Touching your designs
All of you know what I mean when I say you can 'feel' designs on a touch screen. It's that hint of something you sense when a texture or a pattern is interpreted through your eyes and on down to your fingers. It's a cognitive dissonance that makes sense of the otherwise perfectly smooth touchscreen. This, more than anything else, seems to be the most important part of designing for a tablet. So why oh why would you ruin that experience by designing your interface with a mouse and keyboard.
Realtime testing
The most important part of this process, which has dramatically sped up my prototyping and spec period, is that I can create something that works on the screen I'm working with. What I mean is, I needed to do my designs on my MacBook Pro, then dropbox them to the iPad to see if the dimensions were appropriate for fingers. When designing on the iPad, I don't need to offload for visual testing, I'm already on it.
Don't underestimate what this does for the creative process. When I'm creating UI element, I can visually test it as I'm creating it, going through hundreds of eyeballed variations in a minute or two. I would have never taken the time to tweak these elements so finely if I was constantly interrupted by uploading it to another device.

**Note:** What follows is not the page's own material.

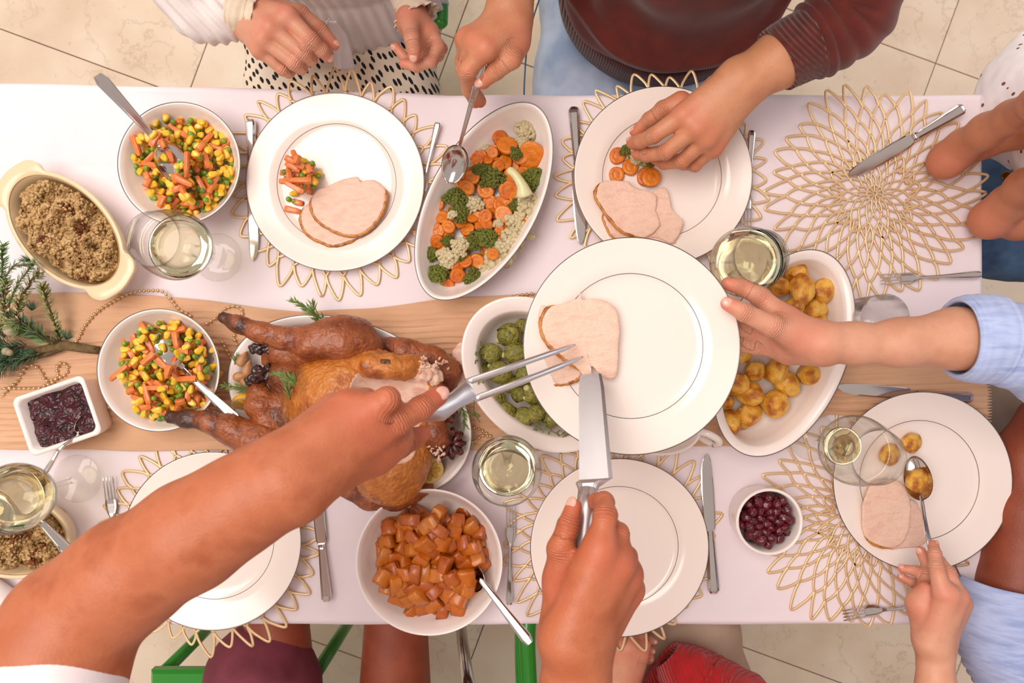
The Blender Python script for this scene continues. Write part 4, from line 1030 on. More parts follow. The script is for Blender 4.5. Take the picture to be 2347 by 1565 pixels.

It's a sketchbook that goes with you
I can't take a 28 inch screen everywhere with me, for that matter I can't take a 15 inch one with me everywhere either. But a 10 inch screen, I can work on my deck, on the sofa, out in nature. I can even photograph textures on a hike, upload them to my iPad and play with them for a UI element right there -- or wait until I get home. It's the modern sketchbook that scales to a powerful design and drafting tool.
This is astounding new feature for creative computing work. An artist can record their observations, apply them, and test them, in minutes -- on site. No waiting to go home and losing the inspiration, just an immediate, powerful impression right then and there.
Also, it's just better
Let's face it, drawing with your fingers is far easier than drawing with a mouse. What's that you say, you need precision editing? Pinch and zoom in and you've got it. Wait, you say you need a stylus? Pick from one of the many already available for the iPad and draw right on your screen. Be careful, once you've tried it, your liable never to go back to that expensive desktop.
Apps are gradually changing everything
It wasn't until iDraw was available for the iPad that I was able to do this. Up until that point Illustrator and Photoshop were my only design options. But now that a nine dollar app is here to solve that, I no longer use those expensive other guys. I've quit them, cold turkey.
This doesn't bode well for Adobe. But it bodes very well for the rest of us, cheaper apps that let many of us do more, far more easily. It's a great time to be computing.